By Steve Hunley

A long-awaited and anticipated day is about to come to pass for two communities in Knox County, and for the people of Hardin Valley and Gibbs, it simply could not be a more joyous occasion.

Over the past year, the two communities located on opposite ends of the county, had joined forces in expressing their need for new middle schools. While the issues facing Hardin Valley and Gibbs were not identical, community leaders found great common ground in their desire to meet the educational needs of their children. After months of public meetings revealed Gibbs and Hardin Valley middle schools to be immediate needs, the two communities came together and began to ask the school system to build these schools.

Last spring, their voices finally began to be heard. After weeks of debating, voting and crunching numbers, the Knox County Board of Education entered into an agreement with the Knox County Commission and Mayor Tim Burchett to construct the two new middle schools. This Tuesday groundbreaking ceremonies will be held in both Gibbs and Hardin Valley, and the hopes of these two communities will at last be realized.

For Hardin Valley, the need had become apparent in recent years for a new middle school. The Hardin Valley Academy High School had been opened in 2008 to accommodate the growing number of high school students in deep west Knox County. Neighboring high schools of Karns and Farragut were running at capacity and could not handle the growth facing the Hardin Valley area.

But it soon became obvious that a middle school was needed as well. It is difficult for a community to flourish without all the spokes of the educational wheel in place – which includes elementary, middle, and high schools. By 2014 Hardin Valley Academy had become the largest high school in Knox County, but no direct feeder middle school existed in the Hardin Valley community. That’s when community leaders began to express their concerns.

For the Gibbs community, the issues have been different, and based on other extenuating factors. As a result, the fight has been much longer, and at times even more frustrating. Located in northeast Knox County, Gibbs is a rural but vibrant and growing community that for many years had all the spokes of the educational wheel intact. But in 1991, Gibbs Middle School was closed, and students from the Gibbs-Corryton area were bused to attend Holston Middle School. For many Gibbs area students, the distance was more than 15 miles. This practice of busing in students from Gibbs has continued for 25 years despite the fact that there are two middle schools within 4 miles of each other in East Knoxville.

But after years of what often seemed like a losing fight, Gibbs community leaders felt that a new generation of leadership in Knox County might at last be willing to right the wrong. The Gibbs community came together and began asking the School Board and County Commission to fix this gross transportation inequity and give their community the opportunity to reach its full potential by returning its middle school.

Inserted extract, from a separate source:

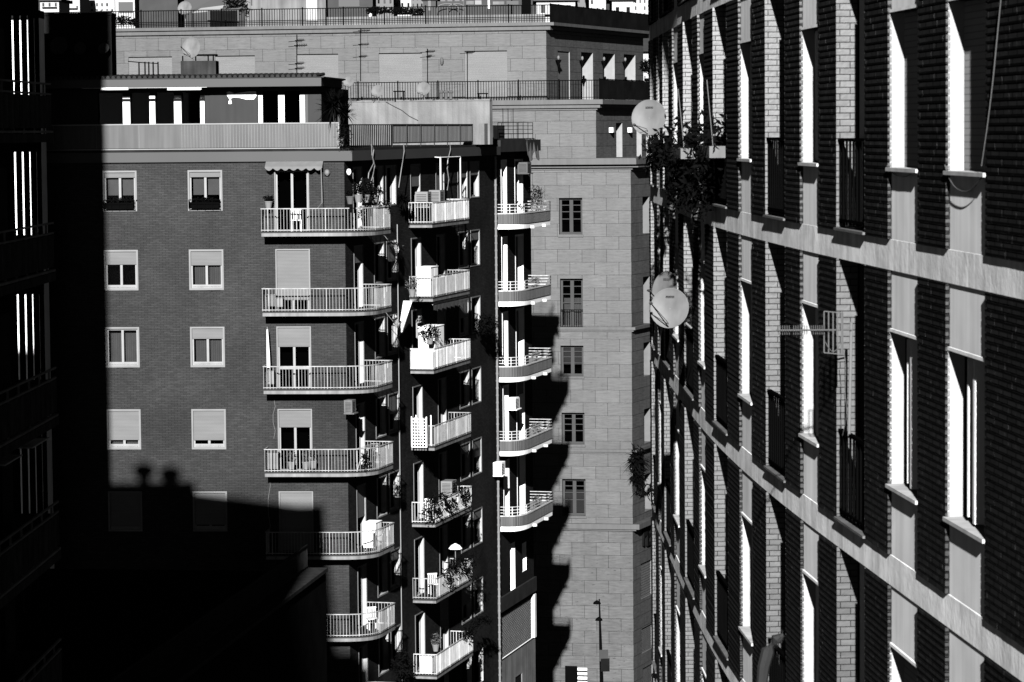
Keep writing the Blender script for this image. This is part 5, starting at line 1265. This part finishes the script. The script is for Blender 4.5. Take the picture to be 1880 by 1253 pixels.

School Board Chair Mike McMillan and Commission Chair Dave Wright both did a stellar job in making sure the voices of these citizens were heard, and it did not take long to convince other representatives that the right thing to do for Knox County was to build these two middle schools. And so with the help of Mayor Burchett and his staff, an agreement was reached, architects were put to work, and construction is now set to begin.

This Tuesday, February 9, groundbreaking ceremonies will be held at the sites of the two new schools. The ceremony for Gibbs Middle School will be at 11 a.m. at the property behind the current Gibbs Elementary, and the Hardin Valley groundbreaking will take place at 1 p.m. behind Hardin Valley Academy. The public is both invited and encouraged to attend. Since school will be in session, to alleviate parking, shuttle service will be provided to the Gibbs groundbreaking from the Gibbs Ruritan Park, located just .3 miles away. Those wishing to attend are reminded to dress warmly, because these ceremonies will be held outdoors.

Last October the Gibbs community gathered for a celebration cookout under a tent near the building site for the new middle school. Emcee Richie Beeler welcomed the large crowd with the declaration, “It’s a great day for the Gibbs community.” The crowd responded with cheers of joy. It is always a great day when right prevails. Now another great day has come, and those cheers can echo across an entire county. All the way from Gibbs to Hardin Valley.